_AIM:_
What is the number of lines that include the word "picture"? Provide only that figure.
****************
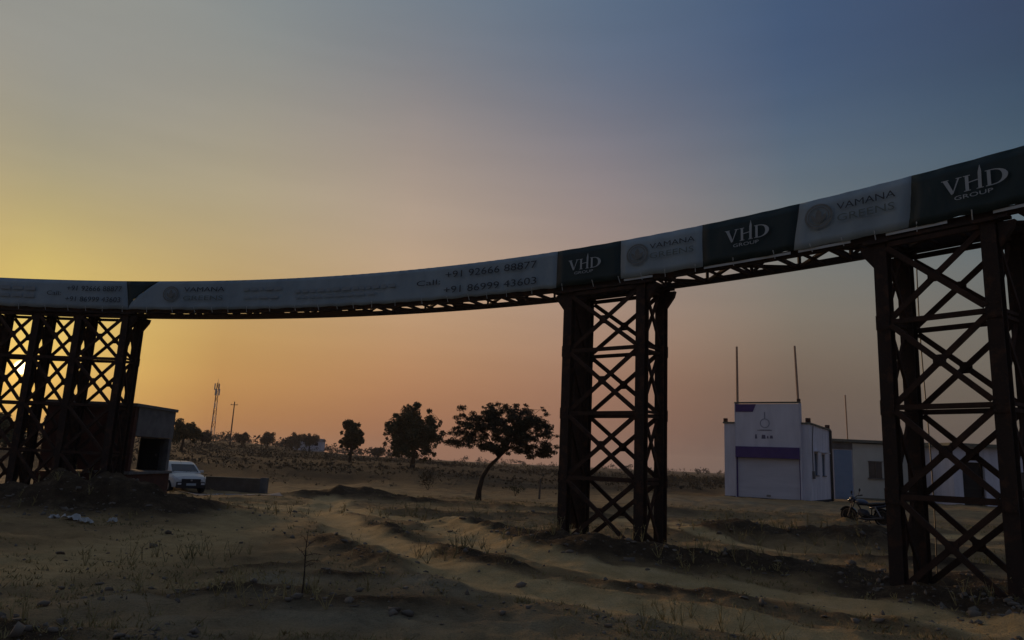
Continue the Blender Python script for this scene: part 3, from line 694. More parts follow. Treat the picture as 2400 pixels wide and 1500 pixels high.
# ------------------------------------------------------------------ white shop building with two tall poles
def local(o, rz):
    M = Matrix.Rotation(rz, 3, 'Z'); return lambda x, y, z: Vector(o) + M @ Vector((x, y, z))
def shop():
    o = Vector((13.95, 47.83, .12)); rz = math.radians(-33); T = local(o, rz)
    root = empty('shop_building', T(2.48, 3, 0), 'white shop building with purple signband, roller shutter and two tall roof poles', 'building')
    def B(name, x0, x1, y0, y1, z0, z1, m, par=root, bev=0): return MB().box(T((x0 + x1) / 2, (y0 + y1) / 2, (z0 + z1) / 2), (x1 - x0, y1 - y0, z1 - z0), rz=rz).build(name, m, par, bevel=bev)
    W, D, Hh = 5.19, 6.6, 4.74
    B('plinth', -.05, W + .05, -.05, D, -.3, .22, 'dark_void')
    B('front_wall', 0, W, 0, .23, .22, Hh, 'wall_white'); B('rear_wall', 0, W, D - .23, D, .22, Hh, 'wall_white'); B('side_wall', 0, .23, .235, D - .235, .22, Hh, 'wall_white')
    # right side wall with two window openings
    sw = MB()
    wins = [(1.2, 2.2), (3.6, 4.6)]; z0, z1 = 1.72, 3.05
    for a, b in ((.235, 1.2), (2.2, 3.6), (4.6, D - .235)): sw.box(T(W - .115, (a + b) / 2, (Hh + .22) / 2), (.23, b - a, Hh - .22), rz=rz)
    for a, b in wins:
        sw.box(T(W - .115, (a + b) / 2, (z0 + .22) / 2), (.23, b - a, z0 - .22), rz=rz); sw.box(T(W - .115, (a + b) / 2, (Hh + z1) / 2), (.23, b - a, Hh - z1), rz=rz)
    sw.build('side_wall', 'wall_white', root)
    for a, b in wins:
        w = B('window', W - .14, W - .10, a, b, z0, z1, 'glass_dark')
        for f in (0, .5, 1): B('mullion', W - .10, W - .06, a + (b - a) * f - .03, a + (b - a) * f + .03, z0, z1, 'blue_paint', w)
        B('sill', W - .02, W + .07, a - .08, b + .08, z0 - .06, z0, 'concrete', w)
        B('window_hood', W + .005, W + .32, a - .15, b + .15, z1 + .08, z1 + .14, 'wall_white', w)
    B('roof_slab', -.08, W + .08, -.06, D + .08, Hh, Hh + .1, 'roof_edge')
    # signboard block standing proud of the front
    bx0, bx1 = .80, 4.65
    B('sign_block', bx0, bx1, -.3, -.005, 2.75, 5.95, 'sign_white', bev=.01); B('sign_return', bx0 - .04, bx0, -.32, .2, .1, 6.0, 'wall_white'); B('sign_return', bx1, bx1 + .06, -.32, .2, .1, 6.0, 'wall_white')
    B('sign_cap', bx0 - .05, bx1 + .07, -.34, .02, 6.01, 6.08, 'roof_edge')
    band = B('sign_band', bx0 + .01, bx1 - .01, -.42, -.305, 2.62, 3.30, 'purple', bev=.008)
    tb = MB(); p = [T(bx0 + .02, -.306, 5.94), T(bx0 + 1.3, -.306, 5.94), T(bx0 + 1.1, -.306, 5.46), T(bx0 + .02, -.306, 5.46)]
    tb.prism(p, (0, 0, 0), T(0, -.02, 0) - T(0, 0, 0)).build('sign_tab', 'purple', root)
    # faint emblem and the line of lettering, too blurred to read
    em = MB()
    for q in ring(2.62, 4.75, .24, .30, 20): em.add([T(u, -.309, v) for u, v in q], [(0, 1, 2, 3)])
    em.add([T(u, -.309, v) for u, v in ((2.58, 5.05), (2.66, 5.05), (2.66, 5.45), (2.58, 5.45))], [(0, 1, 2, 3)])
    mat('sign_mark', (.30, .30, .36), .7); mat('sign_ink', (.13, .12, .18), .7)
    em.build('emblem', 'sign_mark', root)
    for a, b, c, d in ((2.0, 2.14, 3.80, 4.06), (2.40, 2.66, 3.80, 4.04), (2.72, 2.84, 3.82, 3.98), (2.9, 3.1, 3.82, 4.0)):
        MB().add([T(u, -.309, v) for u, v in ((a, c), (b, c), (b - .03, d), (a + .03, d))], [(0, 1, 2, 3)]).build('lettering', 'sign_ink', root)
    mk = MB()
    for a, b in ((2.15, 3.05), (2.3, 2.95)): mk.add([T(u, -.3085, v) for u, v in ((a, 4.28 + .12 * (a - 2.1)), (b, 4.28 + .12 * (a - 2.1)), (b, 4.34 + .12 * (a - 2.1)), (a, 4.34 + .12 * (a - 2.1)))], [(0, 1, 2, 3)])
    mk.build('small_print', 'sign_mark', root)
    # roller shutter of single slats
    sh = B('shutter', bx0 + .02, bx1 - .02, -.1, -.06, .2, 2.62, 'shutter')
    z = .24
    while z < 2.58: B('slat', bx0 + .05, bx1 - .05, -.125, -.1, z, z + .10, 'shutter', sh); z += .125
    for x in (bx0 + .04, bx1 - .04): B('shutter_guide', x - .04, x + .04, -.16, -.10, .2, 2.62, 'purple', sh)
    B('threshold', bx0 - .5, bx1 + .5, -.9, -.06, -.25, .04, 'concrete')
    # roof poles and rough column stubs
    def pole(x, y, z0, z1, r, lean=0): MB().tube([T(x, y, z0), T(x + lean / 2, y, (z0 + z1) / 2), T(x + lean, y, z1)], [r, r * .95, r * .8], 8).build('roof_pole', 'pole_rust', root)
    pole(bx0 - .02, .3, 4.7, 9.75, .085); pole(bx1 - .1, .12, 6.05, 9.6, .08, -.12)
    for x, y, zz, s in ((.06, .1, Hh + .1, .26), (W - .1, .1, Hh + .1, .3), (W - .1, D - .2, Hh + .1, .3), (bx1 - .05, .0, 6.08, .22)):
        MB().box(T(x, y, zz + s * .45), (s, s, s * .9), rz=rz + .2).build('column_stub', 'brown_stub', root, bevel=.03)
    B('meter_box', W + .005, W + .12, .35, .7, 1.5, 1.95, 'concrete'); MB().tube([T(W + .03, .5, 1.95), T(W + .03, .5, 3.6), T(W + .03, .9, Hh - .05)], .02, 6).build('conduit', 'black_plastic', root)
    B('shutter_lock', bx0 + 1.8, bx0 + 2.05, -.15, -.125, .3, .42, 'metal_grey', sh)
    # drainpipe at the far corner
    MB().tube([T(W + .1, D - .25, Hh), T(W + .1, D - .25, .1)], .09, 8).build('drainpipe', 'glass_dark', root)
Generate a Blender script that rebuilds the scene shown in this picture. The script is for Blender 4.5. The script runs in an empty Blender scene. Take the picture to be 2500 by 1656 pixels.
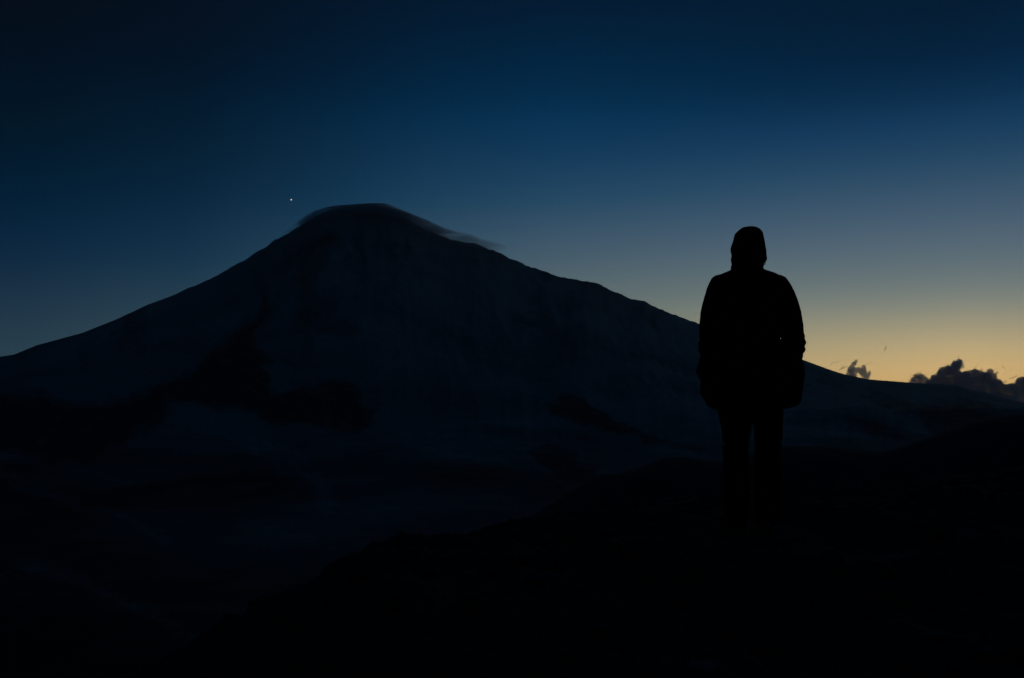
****************
_OUTPUT OF THE TASK:_
2